Le mot du DG: Un nouveau modèle pour le partage du savoir

Comme chacun le sait, l'un des buts fondamentaux de la recherche scientifique est de diffuser ses résultats le plus largement possible. Les chercheurs ont en principe accès aux travaux scientifiques grâce aux bibliothèques. Or aujourd'hui, l'augmentation, année après année, des frais d'abonnement aux revues scientifiques - bien supérieure à l'inflation - est telle que des groupes de physiciens du LHC publient des articles dans des revues qu'ils ne peuvent pas lire dans leurs instituts d'origine. Comme vous l'aurez peut-être remarqué, même la bibliothèque du CERN a du mal à continuer à constituer des collections complètes. Cette difficulté d'accès, non seulement va à l'encontre de la finalité de la science, mais a des répercussions importantes dans des domaines comme l'enseignement ou le transfert de technologie.

La Commission européenne est depuis un certain temps consciente du problème et encourage les différents acteurs de l'édition scientifique à expérimenter de nouveaux modèles de publication susceptibles d'améliorer tant l'accès à l'information scientifique que la diffusion de celle-ci. Dans ce contexte le CERN a joué ces deux dernières années un rôle de catalyseur entre les représentants des organismes de financement européens, les bibliothécaires, les laboratoires et les éditeurs dans le domaine de la physique des particules afin que soit défini un nouveau modèle commercial pour la publication scientifique qui permettra à quiconque d'accéder gratuitement par le Web aux articles évalués par des pairs. Ce modèle, qui suscite de plus en plus l'adhésion, a été présenté au cours d'une réunion à Bruxelles devant 500 délégués, représentant des chercheurs de tous les domaines scientifiques, des responsables de recherche ainsi que des éditeurs, et plus récemment, la semaine dernière, pendant une réunion de représentants d'organismes de financement de la physique des particules organisée ici au CERN.

Il est clair que cette nouvelle conception aura une incidence au-delà du CERN. Pour réformer le système de publication, il est impératif que tous les scientifiques d'une discipline, au niveau mondial, se rassemblent derrière un nouveau modèle. Ce modèle pourrait alors s'étendre à d'autres domaines de la physique, et même à d'autres disciplines. La position résolument favorable au libre accès adoptée récemment par les comités des collaborations ALICE, ATLAS, CMS, LHCb et TOTEM revêt une grande importance. Elle démontre la volonté de la communauté scientifique du LHC toute entière et ses effets sont déjà visibles dans le monde de l'édition.
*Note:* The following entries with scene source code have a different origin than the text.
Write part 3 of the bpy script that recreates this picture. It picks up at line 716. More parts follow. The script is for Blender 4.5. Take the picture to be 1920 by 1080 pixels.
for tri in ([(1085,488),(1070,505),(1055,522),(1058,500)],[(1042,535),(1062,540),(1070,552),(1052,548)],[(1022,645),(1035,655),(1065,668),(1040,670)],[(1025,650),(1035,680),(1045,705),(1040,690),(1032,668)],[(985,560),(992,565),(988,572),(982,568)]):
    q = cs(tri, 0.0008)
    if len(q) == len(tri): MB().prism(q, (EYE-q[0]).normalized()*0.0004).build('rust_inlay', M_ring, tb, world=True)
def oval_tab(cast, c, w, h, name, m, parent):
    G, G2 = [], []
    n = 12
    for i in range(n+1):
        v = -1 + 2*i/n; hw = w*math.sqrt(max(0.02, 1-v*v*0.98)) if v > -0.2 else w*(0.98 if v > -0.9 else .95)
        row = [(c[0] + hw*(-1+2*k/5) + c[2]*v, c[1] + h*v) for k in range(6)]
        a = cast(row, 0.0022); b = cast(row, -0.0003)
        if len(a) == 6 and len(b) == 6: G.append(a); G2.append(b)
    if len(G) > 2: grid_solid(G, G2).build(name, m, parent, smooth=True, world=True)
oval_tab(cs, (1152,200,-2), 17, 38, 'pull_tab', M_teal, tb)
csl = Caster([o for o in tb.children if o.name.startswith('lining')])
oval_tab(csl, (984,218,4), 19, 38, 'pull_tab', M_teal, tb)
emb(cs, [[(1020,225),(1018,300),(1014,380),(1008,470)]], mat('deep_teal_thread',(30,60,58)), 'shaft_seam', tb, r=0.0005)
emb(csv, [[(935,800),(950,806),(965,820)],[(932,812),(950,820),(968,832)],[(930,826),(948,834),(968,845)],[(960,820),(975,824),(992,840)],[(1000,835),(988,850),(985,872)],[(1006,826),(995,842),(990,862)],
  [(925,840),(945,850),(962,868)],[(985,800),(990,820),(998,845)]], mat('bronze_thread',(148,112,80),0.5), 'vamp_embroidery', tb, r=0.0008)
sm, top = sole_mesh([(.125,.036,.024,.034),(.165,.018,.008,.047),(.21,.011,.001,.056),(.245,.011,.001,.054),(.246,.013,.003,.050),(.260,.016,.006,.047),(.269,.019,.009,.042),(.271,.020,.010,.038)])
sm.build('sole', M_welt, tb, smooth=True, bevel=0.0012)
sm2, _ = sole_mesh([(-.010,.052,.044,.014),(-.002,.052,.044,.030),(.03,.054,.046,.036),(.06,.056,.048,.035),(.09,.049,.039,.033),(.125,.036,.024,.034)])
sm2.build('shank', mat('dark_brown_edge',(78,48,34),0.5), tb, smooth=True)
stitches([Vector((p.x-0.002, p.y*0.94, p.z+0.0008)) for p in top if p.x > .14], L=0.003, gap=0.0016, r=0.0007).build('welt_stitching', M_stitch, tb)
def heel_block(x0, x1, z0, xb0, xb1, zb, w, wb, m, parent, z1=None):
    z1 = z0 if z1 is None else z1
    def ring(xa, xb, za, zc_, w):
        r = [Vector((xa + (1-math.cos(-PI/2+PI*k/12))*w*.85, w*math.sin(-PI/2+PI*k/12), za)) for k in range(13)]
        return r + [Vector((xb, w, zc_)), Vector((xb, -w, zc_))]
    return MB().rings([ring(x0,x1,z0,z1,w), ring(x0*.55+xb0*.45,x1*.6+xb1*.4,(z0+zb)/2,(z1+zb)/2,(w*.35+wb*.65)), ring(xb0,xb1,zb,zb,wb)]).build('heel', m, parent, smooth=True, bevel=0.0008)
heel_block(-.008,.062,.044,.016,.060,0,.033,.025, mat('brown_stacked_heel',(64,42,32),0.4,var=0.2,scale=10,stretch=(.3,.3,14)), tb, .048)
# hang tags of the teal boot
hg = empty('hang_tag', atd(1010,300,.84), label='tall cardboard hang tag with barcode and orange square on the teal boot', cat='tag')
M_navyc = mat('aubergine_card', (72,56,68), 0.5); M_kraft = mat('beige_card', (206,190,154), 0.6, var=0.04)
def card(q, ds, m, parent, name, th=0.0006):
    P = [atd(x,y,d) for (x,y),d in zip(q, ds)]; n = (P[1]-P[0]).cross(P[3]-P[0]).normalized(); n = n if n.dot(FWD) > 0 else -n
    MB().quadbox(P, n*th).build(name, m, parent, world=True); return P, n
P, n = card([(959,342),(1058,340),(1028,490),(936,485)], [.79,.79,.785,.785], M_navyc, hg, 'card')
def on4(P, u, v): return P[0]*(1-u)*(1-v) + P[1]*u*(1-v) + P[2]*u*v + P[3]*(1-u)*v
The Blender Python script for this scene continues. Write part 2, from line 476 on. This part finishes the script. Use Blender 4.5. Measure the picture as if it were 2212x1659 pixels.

En proposant un nouveau modèle de publication, nous remettons en cause une tradition vieille de 350 ans, mais, dans ce domaine comme dans d'autres, la physique du LHC impose de sortir des sentiers battus. Dans ce contexte et dans l'esprit du partage du savoir, illustré par la création du Web et, aujourd'hui, de la Grille, j'apporte tout mon soutien au passage à un nouveau paradigme. L'édition scientifique est en pleine mutation; aussi est-il naturel selon moi que les résultats de physique du LHC soient publiés de façon à être accessibles à tous.